▶ **Dataset section**
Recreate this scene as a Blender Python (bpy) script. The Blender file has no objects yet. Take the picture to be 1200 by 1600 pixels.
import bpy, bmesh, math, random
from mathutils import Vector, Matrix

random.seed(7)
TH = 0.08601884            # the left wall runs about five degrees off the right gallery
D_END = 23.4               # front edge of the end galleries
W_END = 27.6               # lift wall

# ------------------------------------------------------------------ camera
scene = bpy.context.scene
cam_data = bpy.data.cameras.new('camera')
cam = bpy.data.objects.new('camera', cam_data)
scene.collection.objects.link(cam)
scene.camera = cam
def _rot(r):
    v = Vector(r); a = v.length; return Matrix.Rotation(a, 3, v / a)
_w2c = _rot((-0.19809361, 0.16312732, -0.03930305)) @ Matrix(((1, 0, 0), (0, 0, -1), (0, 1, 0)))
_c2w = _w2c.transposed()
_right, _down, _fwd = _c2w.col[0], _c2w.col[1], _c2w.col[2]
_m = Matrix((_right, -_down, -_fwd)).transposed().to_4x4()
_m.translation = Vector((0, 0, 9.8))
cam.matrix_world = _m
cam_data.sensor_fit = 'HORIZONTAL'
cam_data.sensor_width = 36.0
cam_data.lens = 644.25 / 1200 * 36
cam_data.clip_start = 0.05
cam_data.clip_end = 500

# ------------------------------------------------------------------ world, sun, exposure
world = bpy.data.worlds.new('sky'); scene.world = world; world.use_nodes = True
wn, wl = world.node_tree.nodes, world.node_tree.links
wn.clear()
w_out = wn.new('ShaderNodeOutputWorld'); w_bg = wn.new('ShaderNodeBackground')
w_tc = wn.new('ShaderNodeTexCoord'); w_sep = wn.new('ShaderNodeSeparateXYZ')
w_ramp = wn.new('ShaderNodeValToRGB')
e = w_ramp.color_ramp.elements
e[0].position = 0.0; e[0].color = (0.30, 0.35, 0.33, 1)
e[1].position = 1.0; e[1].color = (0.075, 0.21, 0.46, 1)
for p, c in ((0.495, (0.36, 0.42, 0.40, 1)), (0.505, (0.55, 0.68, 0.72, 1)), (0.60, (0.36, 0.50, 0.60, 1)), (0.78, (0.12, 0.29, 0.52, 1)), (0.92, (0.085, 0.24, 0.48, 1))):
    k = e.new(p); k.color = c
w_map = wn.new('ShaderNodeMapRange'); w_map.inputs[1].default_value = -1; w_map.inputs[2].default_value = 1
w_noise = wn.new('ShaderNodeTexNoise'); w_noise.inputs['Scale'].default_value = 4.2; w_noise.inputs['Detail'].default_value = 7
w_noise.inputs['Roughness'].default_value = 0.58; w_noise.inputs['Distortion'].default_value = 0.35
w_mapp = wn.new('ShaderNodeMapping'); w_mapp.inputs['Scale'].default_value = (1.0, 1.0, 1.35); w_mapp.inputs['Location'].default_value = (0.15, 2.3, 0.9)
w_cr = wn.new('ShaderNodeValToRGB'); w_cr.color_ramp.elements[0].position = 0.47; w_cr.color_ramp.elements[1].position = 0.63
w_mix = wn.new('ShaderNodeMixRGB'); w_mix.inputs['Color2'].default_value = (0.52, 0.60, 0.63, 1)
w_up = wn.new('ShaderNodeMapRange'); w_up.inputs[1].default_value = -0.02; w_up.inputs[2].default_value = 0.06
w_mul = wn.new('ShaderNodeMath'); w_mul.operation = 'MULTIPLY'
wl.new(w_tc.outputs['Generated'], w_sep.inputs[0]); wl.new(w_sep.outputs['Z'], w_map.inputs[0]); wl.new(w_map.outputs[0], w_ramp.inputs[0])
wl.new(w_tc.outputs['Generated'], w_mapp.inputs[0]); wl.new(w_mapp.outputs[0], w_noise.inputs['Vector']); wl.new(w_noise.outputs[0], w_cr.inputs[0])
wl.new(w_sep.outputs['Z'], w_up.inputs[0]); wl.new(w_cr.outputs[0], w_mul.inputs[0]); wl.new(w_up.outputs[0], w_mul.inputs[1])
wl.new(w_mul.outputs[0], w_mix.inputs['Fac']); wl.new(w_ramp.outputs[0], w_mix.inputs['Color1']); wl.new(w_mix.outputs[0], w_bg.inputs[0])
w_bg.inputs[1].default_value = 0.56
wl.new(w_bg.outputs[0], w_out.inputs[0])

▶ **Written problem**
Lines from the start of the material above through the line containing "cam_data.clip_end = 500" are to be duplicated exactly, and only those.

▶ **Result of the exercise**
Recreate this scene as a Blender Python (bpy) script. The Blender file has no objects yet. Take the picture to be 1200 by 1600 pixels.
import bpy, bmesh, math, random
from mathutils import Vector, Matrix

random.seed(7)
TH = 0.08601884            # the left wall runs about five degrees off the right gallery
D_END = 23.4               # front edge of the end galleries
W_END = 27.6               # lift wall

# ------------------------------------------------------------------ camera
scene = bpy.context.scene
cam_data = bpy.data.cameras.new('camera')
cam = bpy.data.objects.new('camera', cam_data)
scene.collection.objects.link(cam)
scene.camera = cam
def _rot(r):
    v = Vector(r); a = v.length; return Matrix.Rotation(a, 3, v / a)
_w2c = _rot((-0.19809361, 0.16312732, -0.03930305)) @ Matrix(((1, 0, 0), (0, 0, -1), (0, 1, 0)))
_c2w = _w2c.transposed()
_right, _down, _fwd = _c2w.col[0], _c2w.col[1], _c2w.col[2]
_m = Matrix((_right, -_down, -_fwd)).transposed().to_4x4()
_m.translation = Vector((0, 0, 9.8))
cam.matrix_world = _m
cam_data.sensor_fit = 'HORIZONTAL'
cam_data.sensor_width = 36.0
cam_data.lens = 644.25 / 1200 * 36
cam_data.clip_start = 0.05
cam_data.clip_end = 500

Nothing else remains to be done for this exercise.